Why Bernie Sanders's Rhode Island win is more than a tiny victory
Of the five Northeastern states up for grabs Tuesday, Democratic presidential candidate Bernie Sanders walked away with one win: Rhode Island. Why did the nation's smallest state vote big for Sanders?
John Minchillo/AP
Democratic presidential candidate Hillary Clinton almost had a winning night across the board Tuesday night. Almost.
Mrs. Clinton won Pennsylvania, Maryland, Connecticut, and Delaware. But her rival, Vermont Sen. Bernie Sanders managed to eke out a win of his own in Rhode Island. As the primary season winds down, Clinton has all-but clinched the nomination with 813 more pledged delegates than Senator Sanders. Clinton has 2,151 to Sanders with 1,338, the Associated Press reports. To clinch the nomination, a candidate needs 2,383.
But the Vermonter isn't giving up just yet.
“The people in every state in this country should have the right to determine who they want as president and what the agenda of the Democratic Party should be,” Sanders said in a press release Tuesday. “That’s why we are in this race until the last vote is cast.”
Sanders recently portrayed his opponent’s success as a regional phenomenon, likely to fade when the primary elections move away from the South.
“Tuesday’s results proved him wrong,” reports The New York Times’ Michael Barbaro. “But her defeat in Rhode Island will sting somewhat because it feeds Mr. Sanders’s argument that so long as he is winning (even small states), he should remain in the Democratic race.”
And just like the New York primary last week, the results of Tuesday’s Democratic primaries were not gamechanging.
As The Christian Science Monitor’s Peter Grier concluded after New York’s primary, “the results don’t add or subtract momentum from anyone as much as show long-existing strengths and weaknesses and focus our attention on ... important, obvious conclusions about the nomination end games.” Primarily, Sanders can’t win the nomination through pledged delegates alone: he will need to take the fight all the way to the Democratic convention in July.
And while Sanders’ win in Rhode Island backs up his argument that he still has a place in the Democratic race, it also spoke loudly of his enduring weaknesses: minority voters, party elites, and city wins.
When comparing unlabelled, statewide maps of Clinton and Sanders victories, it would seem as if the two candidates had equal support. (Or in the case of New York, where the Vermont Senator won 49 of the state’s 62 counties, would look like Sanders had a resounding win.) But after comparing maps where major cities are identified, it is clear how Clinton won. On Tuesday, Clinton won the populated, state epicenters of Philadelphia, Pittsburgh, Baltimore, Hartford, Conn., and New Haven, Conn. Big cities – with their large minority populations – have long been a weakness of Sanders.
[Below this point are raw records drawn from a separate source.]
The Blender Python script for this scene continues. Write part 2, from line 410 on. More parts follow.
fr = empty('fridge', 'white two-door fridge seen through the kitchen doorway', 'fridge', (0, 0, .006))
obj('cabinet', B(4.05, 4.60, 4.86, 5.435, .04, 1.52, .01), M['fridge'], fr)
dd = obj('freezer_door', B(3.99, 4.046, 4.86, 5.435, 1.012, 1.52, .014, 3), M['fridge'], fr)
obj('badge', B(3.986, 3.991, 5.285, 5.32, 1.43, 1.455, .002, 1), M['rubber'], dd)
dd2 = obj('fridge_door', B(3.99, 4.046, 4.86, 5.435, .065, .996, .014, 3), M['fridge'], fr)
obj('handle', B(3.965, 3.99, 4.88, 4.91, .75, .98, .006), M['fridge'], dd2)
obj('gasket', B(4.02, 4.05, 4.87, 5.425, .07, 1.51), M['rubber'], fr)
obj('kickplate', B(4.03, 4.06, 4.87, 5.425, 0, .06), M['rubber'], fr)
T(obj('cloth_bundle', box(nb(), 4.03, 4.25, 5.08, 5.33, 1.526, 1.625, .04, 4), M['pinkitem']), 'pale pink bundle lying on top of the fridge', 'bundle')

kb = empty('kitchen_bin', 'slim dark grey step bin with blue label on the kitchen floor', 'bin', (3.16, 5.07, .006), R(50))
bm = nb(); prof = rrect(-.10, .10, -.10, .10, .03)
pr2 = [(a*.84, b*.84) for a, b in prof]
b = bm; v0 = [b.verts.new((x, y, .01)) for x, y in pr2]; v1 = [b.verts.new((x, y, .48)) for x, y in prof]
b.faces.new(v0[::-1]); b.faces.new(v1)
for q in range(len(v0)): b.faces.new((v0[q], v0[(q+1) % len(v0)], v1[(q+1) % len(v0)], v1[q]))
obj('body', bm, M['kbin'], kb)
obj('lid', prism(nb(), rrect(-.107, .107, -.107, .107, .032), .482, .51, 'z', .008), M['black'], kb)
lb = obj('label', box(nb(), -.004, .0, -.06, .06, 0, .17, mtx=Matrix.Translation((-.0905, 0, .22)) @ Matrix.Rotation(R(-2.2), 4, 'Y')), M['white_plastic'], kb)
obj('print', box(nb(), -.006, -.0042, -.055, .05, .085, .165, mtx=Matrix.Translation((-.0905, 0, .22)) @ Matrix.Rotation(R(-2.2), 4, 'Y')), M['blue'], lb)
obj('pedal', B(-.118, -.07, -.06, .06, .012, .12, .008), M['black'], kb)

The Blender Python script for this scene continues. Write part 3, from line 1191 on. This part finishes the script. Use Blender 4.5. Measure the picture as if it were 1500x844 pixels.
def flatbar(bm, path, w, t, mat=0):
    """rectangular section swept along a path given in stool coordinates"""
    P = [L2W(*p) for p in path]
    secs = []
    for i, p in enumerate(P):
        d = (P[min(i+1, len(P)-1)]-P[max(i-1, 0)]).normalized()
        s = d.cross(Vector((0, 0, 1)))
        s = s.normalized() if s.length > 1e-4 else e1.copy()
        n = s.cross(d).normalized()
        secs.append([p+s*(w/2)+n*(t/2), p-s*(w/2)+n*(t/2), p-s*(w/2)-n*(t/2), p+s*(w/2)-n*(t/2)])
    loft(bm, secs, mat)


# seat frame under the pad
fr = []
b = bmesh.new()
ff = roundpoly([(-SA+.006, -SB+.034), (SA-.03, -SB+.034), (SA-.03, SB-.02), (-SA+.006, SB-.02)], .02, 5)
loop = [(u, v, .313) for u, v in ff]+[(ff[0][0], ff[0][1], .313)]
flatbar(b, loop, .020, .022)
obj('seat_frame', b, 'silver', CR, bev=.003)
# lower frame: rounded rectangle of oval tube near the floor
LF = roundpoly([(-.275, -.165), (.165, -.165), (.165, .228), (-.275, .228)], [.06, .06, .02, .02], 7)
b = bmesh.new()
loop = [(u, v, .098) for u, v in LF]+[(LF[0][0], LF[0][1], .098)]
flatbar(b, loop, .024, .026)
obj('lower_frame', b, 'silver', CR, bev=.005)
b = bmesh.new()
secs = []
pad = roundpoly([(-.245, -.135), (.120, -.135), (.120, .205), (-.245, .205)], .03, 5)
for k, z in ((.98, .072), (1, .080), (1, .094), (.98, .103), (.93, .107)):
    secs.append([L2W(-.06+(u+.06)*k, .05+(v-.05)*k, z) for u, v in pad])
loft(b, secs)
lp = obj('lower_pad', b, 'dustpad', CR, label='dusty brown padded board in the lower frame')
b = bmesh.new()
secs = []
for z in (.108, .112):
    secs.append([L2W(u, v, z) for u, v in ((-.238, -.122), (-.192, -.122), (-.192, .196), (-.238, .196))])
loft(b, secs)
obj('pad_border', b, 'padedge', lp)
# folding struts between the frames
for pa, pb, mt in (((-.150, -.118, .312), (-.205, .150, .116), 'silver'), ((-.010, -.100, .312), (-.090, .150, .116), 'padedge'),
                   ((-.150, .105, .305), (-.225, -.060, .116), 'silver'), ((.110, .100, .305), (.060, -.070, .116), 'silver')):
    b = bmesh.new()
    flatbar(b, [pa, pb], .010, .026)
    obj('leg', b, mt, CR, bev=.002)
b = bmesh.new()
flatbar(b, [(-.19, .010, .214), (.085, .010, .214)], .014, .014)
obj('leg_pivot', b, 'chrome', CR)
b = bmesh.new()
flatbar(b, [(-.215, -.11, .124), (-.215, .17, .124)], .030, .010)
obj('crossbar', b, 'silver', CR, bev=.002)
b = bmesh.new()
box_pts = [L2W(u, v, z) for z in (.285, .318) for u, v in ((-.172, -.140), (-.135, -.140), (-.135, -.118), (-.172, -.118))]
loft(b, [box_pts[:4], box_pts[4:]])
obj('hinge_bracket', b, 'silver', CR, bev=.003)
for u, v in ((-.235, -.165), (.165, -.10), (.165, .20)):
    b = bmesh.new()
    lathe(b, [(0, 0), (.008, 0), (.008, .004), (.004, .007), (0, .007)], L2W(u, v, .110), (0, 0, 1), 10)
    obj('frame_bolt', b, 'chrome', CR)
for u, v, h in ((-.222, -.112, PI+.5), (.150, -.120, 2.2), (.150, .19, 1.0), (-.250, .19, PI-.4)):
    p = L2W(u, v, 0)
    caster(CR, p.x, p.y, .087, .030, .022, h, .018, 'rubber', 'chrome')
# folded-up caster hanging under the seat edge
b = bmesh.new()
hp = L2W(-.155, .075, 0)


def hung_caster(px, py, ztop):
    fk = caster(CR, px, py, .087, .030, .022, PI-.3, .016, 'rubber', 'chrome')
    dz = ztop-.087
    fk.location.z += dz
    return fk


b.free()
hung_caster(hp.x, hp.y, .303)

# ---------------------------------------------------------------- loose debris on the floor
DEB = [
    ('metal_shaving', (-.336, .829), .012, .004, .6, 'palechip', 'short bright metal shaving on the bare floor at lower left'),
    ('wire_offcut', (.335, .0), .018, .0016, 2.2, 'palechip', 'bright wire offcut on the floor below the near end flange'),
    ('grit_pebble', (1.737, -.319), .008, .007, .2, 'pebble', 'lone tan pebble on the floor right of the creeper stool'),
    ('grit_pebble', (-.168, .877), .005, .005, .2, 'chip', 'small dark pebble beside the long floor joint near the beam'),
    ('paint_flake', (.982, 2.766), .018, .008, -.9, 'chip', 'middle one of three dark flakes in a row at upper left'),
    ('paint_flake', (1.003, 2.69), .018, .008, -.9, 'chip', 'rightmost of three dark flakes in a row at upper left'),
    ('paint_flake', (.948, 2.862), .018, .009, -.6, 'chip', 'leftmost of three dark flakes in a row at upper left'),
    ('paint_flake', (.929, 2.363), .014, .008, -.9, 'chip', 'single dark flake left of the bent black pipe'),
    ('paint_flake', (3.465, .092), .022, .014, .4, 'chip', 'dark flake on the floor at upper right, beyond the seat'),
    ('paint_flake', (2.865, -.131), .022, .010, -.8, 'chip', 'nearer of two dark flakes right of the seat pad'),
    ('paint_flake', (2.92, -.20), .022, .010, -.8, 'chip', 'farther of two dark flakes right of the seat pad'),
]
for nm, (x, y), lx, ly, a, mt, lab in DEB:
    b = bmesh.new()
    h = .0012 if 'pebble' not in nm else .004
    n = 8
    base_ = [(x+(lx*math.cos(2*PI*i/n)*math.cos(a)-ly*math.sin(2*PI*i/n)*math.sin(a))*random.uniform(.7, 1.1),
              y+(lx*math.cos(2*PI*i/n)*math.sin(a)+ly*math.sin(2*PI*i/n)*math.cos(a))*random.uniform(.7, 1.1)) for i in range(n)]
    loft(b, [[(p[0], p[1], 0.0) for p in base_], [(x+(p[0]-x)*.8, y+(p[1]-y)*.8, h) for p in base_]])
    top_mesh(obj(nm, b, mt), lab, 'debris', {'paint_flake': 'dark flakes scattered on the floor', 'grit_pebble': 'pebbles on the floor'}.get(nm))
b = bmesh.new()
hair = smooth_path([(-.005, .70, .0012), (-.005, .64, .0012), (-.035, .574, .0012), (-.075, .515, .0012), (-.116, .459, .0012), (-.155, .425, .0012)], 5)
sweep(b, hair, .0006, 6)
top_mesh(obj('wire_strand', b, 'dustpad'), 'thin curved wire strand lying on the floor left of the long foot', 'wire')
But the reasons why Sanders lost Connecticut, Pennsylvania, Delaware, and Maryland are the same factors that worked in Sanders’ favor in Rhode Island. Of the five contests Tuesday, Rhode Island was the only state with an open primary, allowing votes from Sanders’s Independent, non-Democrat-registered supporters. And Rhode Island is predominately white, with an African American population under eight percent – the smallest of all five states. Comparatively, 22.2 percent of Delaware and 30.3 percent of Maryland is African American.
“For all of that, the race isn’t over.... It’s likely, in fact, that he’ll continue to have some state wins. What’s changed is that Sanders appears to accept that the once-narrow path to winning the nomination through delegate math has now become impassable,” writes the Washington Post’s Philip Bump. “This isn’t how Bernie Sanders wanted the day to end. But a year ago, he and his activists – and his critics – would never have believed that an ending like this would be possible.”